On February 27, 2017, the Company has signed a strategic cooperation agreement with the Beijing Zhongpin Agricultural Science and Technology Development Center (“Zhongpin Center”). Zhongpin Center is the Chinese Agricultural Science and Technology Innovation and Development Committee’s executive implementation agency (referred to as the Agricultural Science and Technology Commission). The Agricultural Science and Technology Commission is set up by the Chinese Central Government for the construction of the National Ecological Security Agriculture Industrial Chain standardization system. This includes the establishment of National Ecology Safe Agricultural Industrial Parks to build China’s Ecological Security and Agricultural Industrial in an orderly business environment, including completion of the National Soil Remediation Program and governance of the various government functions of the institutions.
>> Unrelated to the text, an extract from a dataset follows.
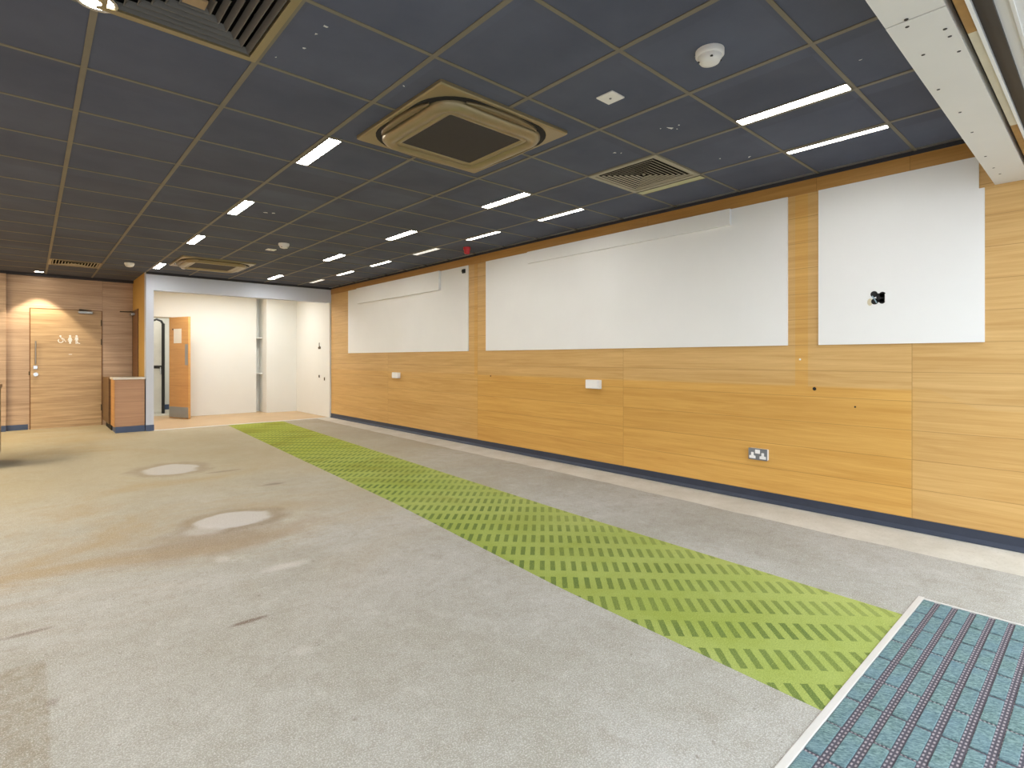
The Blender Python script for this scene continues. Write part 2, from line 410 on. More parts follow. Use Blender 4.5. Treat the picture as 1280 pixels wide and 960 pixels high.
# ceiling: dark tiles cell by cell (open where the air vents sit), with the exposed grid as its child
HOLES = {(2, 1), (-3, 1), (-3, 14)}
ce = MB()
for u in range(-9, 4):
    for v in range(-2, 18):
        x0, x1 = max(gu(u), XL), min(gu(u + 1), W); y0, y1 = max(gv(v), 0.485), min(gv(v + 1), YW)
        if x1 <= x0 or y1 <= y0: continue
        if (u, v) in HOLES: continue
        if x1 > 1.33 and y1 > YF:
            if y0 >= YF: 
                if x0 >= 1.33: continue
                x1 = 1.33
            elif x0 >= 1.33: y1 = YF
            else: 
                ce.box(x0, x1, y0, YF, CH, CH + 0.015); ce.box(x0, 1.33, YF, y1, CH, CH + 0.015); continue
        ce.box(x0, x1, y0, y1, CH, CH + 0.015)
ceil = struct(ce.build('ceiling', M['tile']), 'dark charcoal tiled ceiling in an olive grey grid', 'ceiling')
gr = MB()
AC1, AC2 = (2.0 * K, 2.72 * K), (2.0 * K, 8.87 * K)
def spans(lo, hi, cuts):
    out = [(lo, hi)]
    for a, b in cuts:
        n = []
        for p, q in out:
            if b <= p or a >= q: n.append((p, q)); continue
            if a > p: n.append((p, a))
            if b < q: n.append((b, q))
        out = n
    return out
for u in range(-8, 4):
    x = gu(u); yend = YW if x < 1.33 else YF
    cuts = [(c[1] - 0.47 * K, c[1] + 0.47 * K) for c in (AC1, AC2) if abs(x - c[0]) < 0.47 * K]
    for a, b in spans(0.485, yend, cuts): gr.box(x - 0.012, x + 0.012, a, b, CH - 0.004, CH + 0.004)
for v in range(-1, 17):
    y = gv(v)
    if y > YW: break
    cuts = [(c[0] - 0.47 * K, c[0] + 0.47 * K) for c in (AC1, AC2) if abs(y - c[1]) < 0.47 * K]
    for a, b in spans(XL, 1.33 if y > YF else W - 0.012, cuts): gr.box(a, b, y - 0.0095, y + 0.0095, CH - 0.0035, CH + 0.004)
gr.build('grid', M['grid'], ceil)
cp = MB()
def chip(x, y, r, n=7):
    ang = sorted(random.uniform(0, 2 * PI) for _ in range(n))
    cp.prism([(x + r * random.uniform(0.4, 1) * math.cos(a), y + r * random.uniform(0.4, 1) * math.sin(a)) for a in ang], CH - 0.0015, CH + 0.001)
for x, y, r in ((2.895, 1.80, .028), (2.94, 1.79, .008), (2.86, 1.85, .006), (2.90, 1.75, .007), (3.79, 1.60, .02), (3.72, 1.70, .016), (3.6, 1.85, .008), (2.963, 2.277, .014), (3.0, 2.25, .008),
                (1.68, 5.43, .025), (1.74, 5.40, .022), (0.92, 2.44, .009), (0.92, 2.30, .010), (0.93, 2.22, .012), (1.43, 2.44, .008), (0.85, 2.6, .005), (2.9, 0.8, .008), (2.3, 1.3, .006)):
    chip(x * K, y * K, r)
tag(cp.build('paint_chips', M['chip'], ceil), 'white chips in the dark tiles')
plen = MB().box(XL, W + 0.2, 0.3, 14.4, CH + 0.30, CH + 0.34)
struct(plen.build('ceiling_1', M['dark']), None, None)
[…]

Through the guidance and support by the Zhongpin Center, Kiwa will participate and be involved in China’s National Soil Remediation Program and construction of the National Ecological Security Agriculture Industrial Chain Standardization System’s operation and process.

 

On March 8, 2017, pursuant to the consent of the holders of a majority of the votes entitled to be cast on the matter and the approval of the majority of the directors of the Company, the Company was converted from a Delaware corporation to a Nevada corporation by filing of Articles of Conversion and Articles of Incorporation in the State of Nevada and filing a Certificate of Dissolution in the State of Delaware.

 

On March 8, 2017, pursuant to the consent of the holders of a majority of the votes entitled to be cast on the matter and the approval of the Kiwa Bio-Tech Products Group Corporation 2016 Employee, Director and Consultant Stock Plan.

 

On March 13, 2017, Yong Change Wu was removed as a director of the Company by the consent of the holders of a majority of the votes entitled to be cast on the matter and the approval of the majority of the directors of the Company. Immediately thereafter, the Board appointed Yong Lin Song as a director of the Company to be effective immediately.